Energisch schrubbt Helmut Schmidt den Rasenmäher über das bereits kurz geschorene Gras. Er ist sauer. Ein Misstrauensvotum droht. Aber die FDP wird sich nicht trauen, ihm in den Rücken zu fallen, knurrt er Ehefrau Loki noch zu.

Dann fällt die Klappe und das Filmset in Hamburg-Bergedorf wird umgebaut, springt von Schmidts politischem Ende 1982 an den Karrierestart 1962, als sich der junge Politiker als Krisenmanager der Sturmflut einen Namen machte. Bernhard Schütz wird dann schwarze Haare haben.

Er ist Teil einer Riege renommierter Schauspieler, die in dem Dokumentarspiel "Lebensfragen" Eckpunkte der Biografie des Hamburgers illustrieren.

Helmut Schmidt - Lebensfragen
MO 23.12. Das Erste 21.45 Uhr
Aber so überzeugend die Schauspieler auch sind, an das Charisma des echten Helmut Schmidt reichen sie nicht heran.

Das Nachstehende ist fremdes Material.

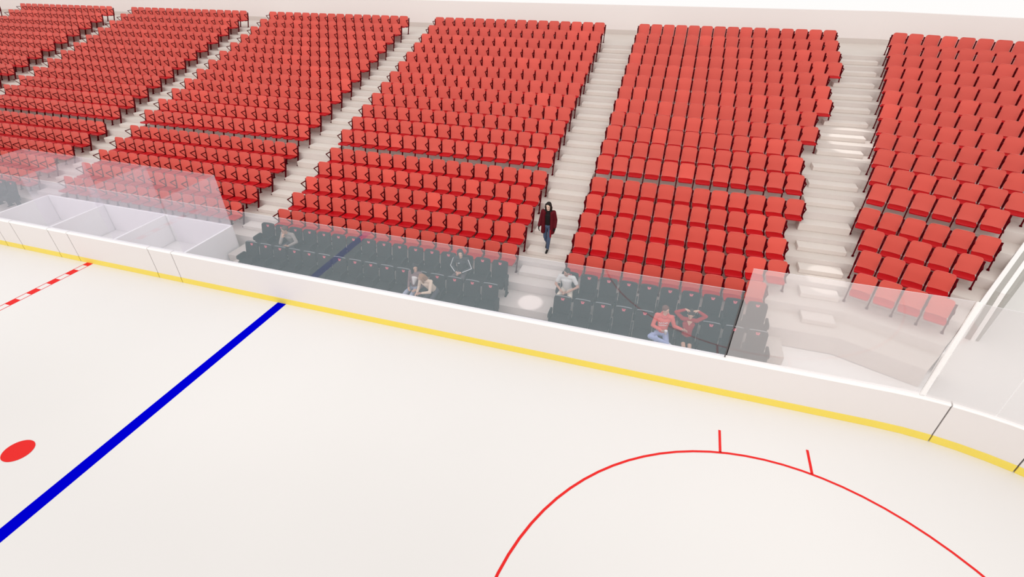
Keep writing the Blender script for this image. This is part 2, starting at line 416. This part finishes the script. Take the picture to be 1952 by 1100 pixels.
for s in seats:
    blk, i, k, x, y, z, rz, last = s
    if (blk,i,k) in near:
        root = empty('stadium_seat', (x,y,z), rz)
        tag(root, f'red folding seat, {ORD[k]} from left, {ORD[i]} row from top, {BLK[blk]}', 'seat', GRP[blk])
        parts = [('backrest','backrest'),('seat_pan','seat_pan'),('armrest','armL'),('leg','legL')] + ([('armrest','armR'),('leg','legR')] if last else [])
        for nm, key in parts: link(nm, ME[key], root)
    elif px_of((x,y,z))[0] > -300:
        c, s_ = math.cos(rz), math.sin(rz)
        for src in ([far_t, far_e] if last else [far_t]):
            o_ = len(far.v)
            far.v += [(x+c*a-s_*b_, y+s_*a+c*b_, z+d) for a,b_,d in src.v]
            far.f += [tuple(o_+q for q in f) for f in src.f]; far.mi += src.mi; far.sm += src.sm
o = far.build('stadium_seat', [M['back'], M['pan'], M['frame']])
tag(o, 'all the smaller red folding seats in the higher and farther rows', 'seats', kind='stuff')

# black upholstered seats
def rbox(mb, a, b_, r, mi=0):
    """box with rounded edges in the y-z profile"""
    x0,y0,z0 = a; x1,y1,z1 = b_; pr = []
    for (cy_,cz_,a0) in ((y1-r,z1-r,0),(y0+r,z1-r,90),(y0+r,z0+r,180),(y1-r,z0+r,270)):
        for q in range(4):
            t = math.radians(a0+30*q); pr.append((cy_+r*math.cos(t), cz_+r*math.sin(t)))
    n = len(pr); vs = [(x0,y,z) for y,z in pr]+[(x1,y,z) for y,z in pr]
    mb.add(vs, [(k,(k+1)%n,n+(k+1)%n,n+k) for k in range(n)], mi, True)
    mb.add(vs, [tuple(range(n-1,-1,-1)), tuple(range(n,2*n))], mi)
KP = lerp_prof([(-.17,.40),(-.14,.55),(-.03,.96)], [.40,.42,.44,.55,.7,.82,.88,.91,.935,.95,.96])
def black_back(mb): backrest_mb(mb, .238, KP, .07, .02, 0, .06, 8)
def black_pan(mb): rbox(mb, (-.235,-.62,.33), (.235,-.13,.47), .05)
def black_arm(mb, x):
    rbox(mb, (x-.024,-.56,.50), (x+.024,-.17,.65), .06); mb.box((x-.018,-.50,.26),(x+.018,-.19,.52))
def black_leg(mb, x):
    mb.box((x-.018,-.40,.02),(x+.018,-.26,.30)); mb.box((x-.028,-.46,0),(x+.028,-.20,.02))
def black_lit_rim(mb):  # pale strip drawn for the light catching the front-row back tops
    vs = []
    for c in range(13):
        t = -.86+1.72*c/12; x = .238*t; z = .962-.006*max(0, abs(t)-.7)*3; y = -.03-.02*t*t
        vs += [(x,y-.030,z+.001),(x,y-.012,z+.004),(x,y+.006,z+.001)]
    mb.add(vs, [(3*c+a,3*c+3+a,3*c+4+a,3*c+1+a) for c in range(12) for a in (0,1)])
def w_emblem(mb):
    pts = [(-.036,.03),(-.018,-.03),(0,.012),(.018,-.03),(.036,.03)]; zc, h = .885, .013
    yb = lambda z: -.03-.11*(.96-z)/.41-.039
    for (xa,za),(xb,zb) in zip(pts, pts[1:]):
        vs = [(xa-h,yb(zc+za),zc+za),(xa+h,yb(zc+za)-.001,zc+za),(xb+h,yb(zc+zb)-.001,zc+zb),(xb-h,yb(zc+zb),zc+zb)]
        mb.add(vs, [(0,1,2,3)])
    mb.add([(-.052,yb(zc+.037),zc+.037),(-.052,yb(zc+.024),zc+.024),(.052,yb(zc+.024),zc+.024),(.052,yb(zc+.037),zc+.037)], [(0,1,2,3)])
KE = dict(backrest=one(black_back,'backrest',[M['black']]), cushion=one(black_pan,'cushion',[M['black']]),
          armL=one(black_arm,'armrest',[M['black']],-.275), legL=one(black_leg,'leg',[M['black']],-.275),
          armR=one(black_arm,'armrest',[M['black']],.275), legR=one(black_leg,'leg',[M['black']],.275), emblem=one(w_emblem,'emblem',[M['emblem']]), lit_top=one(black_lit_rim,'lit_rim',[M['lit_rim']]))
def black_seat(x, y, z, label, group, last):
    root = empty('padded_seat', (x,y,z)); tag(root, label, 'seat', group)
    bk = link('backrest', KE['backrest'], root); e = link('emblem', KE['emblem'], bk); e['label'] = 'small red letter emblem'; front = z < .1; front and link('lit_rim', KE['lit_top'], bk)
    link('cushion', KE['cushion'], root); link('armrest', KE['armL'], root); link('leg', KE['legL'], root)
    if last: link('armrest', KE['armR'], root); link('leg', KE['legR'], root)
BROW = {0:(2.44, ZT(17)), 1:(1.58, 0.0)}
for rw, nm in ((0,'rear'),(1,'front')):
    y, z = BROW[rw]
    for k in range(16): black_seat(5.69+S*k, y, z, f'black padded seat, {ORD[k]} from left, {nm} black row left of the stair gap', f'black seats, {nm} row left', k==15)
    for k in range(10): black_seat(16.04+S*k, y, z, f'black padded seat, {ORD[k]} from left, {nm} black row right of the stair gap', f'black seats, {nm} row right', k==9)
black_seat(2*PIV-XC, BROW[0][0], .26, 'black padded seat at the left edge, left of the penalty boxes', 'black seats, far left', True)
black_seat(2*PIV-XC-S, BROW[0][0], .26, 'black padded seat at the left edge, second from the penalty boxes', 'black seats, far left', False)
m = MB(); m.box((-20, 1.562, 0), (-5.2, YB(17)-.001, .26)); tag(m.build('floor_platform', M['terrace']), kind='structure')

# ------------------------------------------------------------------ people
def V3(*a): return Vector(a)
def basis(d):
    d = Vector(d).normalized(); a = Vector((0,0,1)) if abs(d.z) < .9 else Vector((0,1,0))
    x = d.cross(a).normalized(); return x, d.cross(x).normalized(), d
class Solid:
    """closed overlapping volumes, fused into one continuous surface by a voxel remesh"""
    def __init__(s): s.b = MB()
    def ell(s, c, r, ax=None, n=12, m=8):
        X, Y, Z = ax if ax else (Vector((1,0,0)), Vector((0,1,0)), Vector((0,0,1)))
        c = Vector(c); vs = [c - Z*r[2]]
        for j in range(1, m):
            t = -math.pi/2 + math.pi*j/m
            for k in range(n):
                a = 2*math.pi*k/n; vs.append(c + X*(r[0]*math.cos(t)*math.cos(a)) + Y*(r[1]*math.cos(t)*math.sin(a)) + Z*(r[2]*math.sin(t)))
        vs.append(c + Z*r[2]); e = len(vs)-1; fs = []
        for k in range(n):
            fs.append((0, 1+(k+1)%n, 1+k)); fs.append((e, e-n+k, e-n+(k+1)%n))
            for j in range(m-2): a = 1+j*n; fs.append((a+k, a+(k+1)%n, a+n+(k+1)%n, a+n+k))
        s.b.add(vs, fs, 0, True)
    def cap(s, p0, p1, r0_, r1_, n=10):
        p0, p1 = Vector(p0), Vector(p1); x, y, d = basis(p1-p0); vs = [p0 - d*r0_]; rings = []
        for c, r, hs in ((p0, r0_, (-.8,-.35,0)), (p1, r1_, (0,.35,.8))):
            for h in hs: rings.append((c + d*r*h, r*math.sqrt(1-h*h)))
        for c, r in rings: vs += [c + x*r*math.cos(2*math.pi*k/n) + y*r*math.sin(2*math.pi*k/n) for k in range(n)]
        vs.append(p1 + d*r1_); e = len(vs)-1; fs = []; m = len(rings)
        for k in range(n):
            fs.append((0, 1+(k+1)%n, 1+k)); fs.append((e, e-n+k, e-n+(k+1)%n))
            for j in range(m-1): a = 1+j*n; fs.append((a+k, a+(k+1)%n, a+n+(k+1)%n, a+n+k))
        s.b.add(vs, fs, 0, True)
    def chain(s, pts, rs):
        for a, b_, r, q in zip(pts, pts[1:], rs, rs[1:]): s.cap(a, b_, r, q)
    def build(s, name, m, parent=None, voxel=.01):
        me = s.b.mesh(name, [m]); o = bpy.data.objects.new(name, me); C.objects.link(o)
        r = o.modifiers.new('r', 'REMESH'); r.mode = 'VOXEL'; r.voxel_size = voxel; r.use_smooth_shade = True
        sm_ = o.modifiers.new('s', 'SMOOTH'); sm_.factor = .5; sm_.iterations = 2
        dg = bpy.context.evaluated_depsgraph_get(); me2 = bpy.data.meshes.new_from_object(o.evaluated_get(dg))
        o.modifiers.clear(); o.data = me2; me2.name = name
        if not me2.materials: me2.materials.append(m)
        if parent: o.parent = parent
        return o
def hand(S_, w, d, thumb, curl=.5, sc=1.0):
    """palm, four unequal bent fingers and a thumb from the side of the palm; thumb = side the thumb is on"""
    d = Vector(d).normalized(); u = Vector(thumb); u = (u - d*u.dot(d)).normalized(); n = d.cross(u)
    w = Vector(w); k = sc
    S_.cap(w - d*.02*k, w + d*.02*k, .026*k, .028*k)
    S_.ell(w + d*.05*k, (.042*k, .019*k, .052*k), (u, n, d))
    pn = n if n.z < 0 else -n
    for i, ln in enumerate((.072, .080, .074, .058)):
        b0 = w + d*.092*k + u*(.030-.020*i)*k; t = 1 - curl
        d1 = (d*(.6+.4*t) + pn*curl*.8).normalized(); d2 = (d*(t-.1) + pn*curl*1.5).normalized()
        b1 = b0 + d1*ln*.5*k; S_.cap(b0 - d*.02*k, b1, .0095*k, .0088*k, 8); S_.cap(b1, b1 + d2*ln*.5*k, .0088*k, .0075*k, 8)
    t0 = w + d*.025*k + u*.032*k; t1 = t0 + (d*.6 + u*.75 + pn*.2)*.042*k
    S_.cap(t0, t1, .0125*k, .011*k, 8); S_.cap(t1, t1 + (d*.95 + u*.15 + pn*.3)*.032*k, .011*k, .009*k, 8)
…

Am Ausstrahlungstag wird der Ex-Bundeskanzler 95 Jahre alt. Wer so alt ist, spricht völlig offen. So wie Helmut Schmidt in den Interviewpassagen, die den Hauptteil des ungewöhnlich intensiven Films einnehmen. Im Gespräch mit Giovanni di Lorenzo, dem "Zeit"-Kollegen, der nach zwei Büchern mit Interviews eine Art Chronist Schmidts ist, beantwortet dieser auch sehr private Fragen. Für den kühlen Kopfmenschen ist das ein Novum. So gesteht er etwa die Angst vor dem prügelnden Vater und dass er als Jugendlicher unbedingt in die Hitlerjugend wollte - aber nicht durfte.

Visuell unterstützt werden diese Erinnerungen von alten Privatfotos, die Produzentin Katharina Trebitsch nach vielen vertrauensbildenden Maßnahmen erstmals verwenden durfte. Deutlich wird noch einmal, wie eng die Geschichte von Helmut Schmidt mit der seiner Frau Loki verbunden ist, wie sehr sie auch Liebesgeschichte ist.

Sentimentalität wird man bei Schmidt aber nicht entdecken. Bei den morgendlichen Interviews habe er stets als erstes eine aktuelle Zeitung gefordert, sagt Trebitsch. Im Kopf sei der alte Mann noch immer "blitzblank".
Als Giovanni di Lorenzo zu Beginn des Films fragt, was das Wichtigste im Leben sei, sagt Schmidt, "seine Aufgaben zu erkennen." Und nach einem Zug an der Zigarette: "Und diese bestmöglich zu erfüllen." Wann, fragt man sich, macht dieser Mann eigentlich mal Feierabend? Hoffentlich noch lange nicht.

Frank I. Aures

Helmut Schmidt - Lebensfragen
MO 23.12. Das Erste 21.45 Uhr
Helmut Schmidts Image im Wandel der Zeiten

1962 Der Macher: Während der großen Sturmflut punktet Hamburgs Polizeisentator Schmidt als Krisenmanager.

1974 Der Kanzler: Für die
Nachfolge Willy Brandts kommt nur er infrage.

1977 Einsamer Entscheider: Die Bundesregierung lässt sich nicht erpressen! Die RAF ermordet den entführten Arbeitgeberpräsidenten Schleyer.

1982 Der Gefallene: Ein Misstrauensvotum stürzt Schmidt, weil Koalitionspartner FDP auch gegen ihn stimmt. Die Ära Helmut Kohl beginnt.

2000 Der weise alte Mann: Der Herausgeber der "Zeit" (seit 1983) äußert sich vermehrt zum Zeitgeschehen, ist unangreifbar moralisches Vorbild.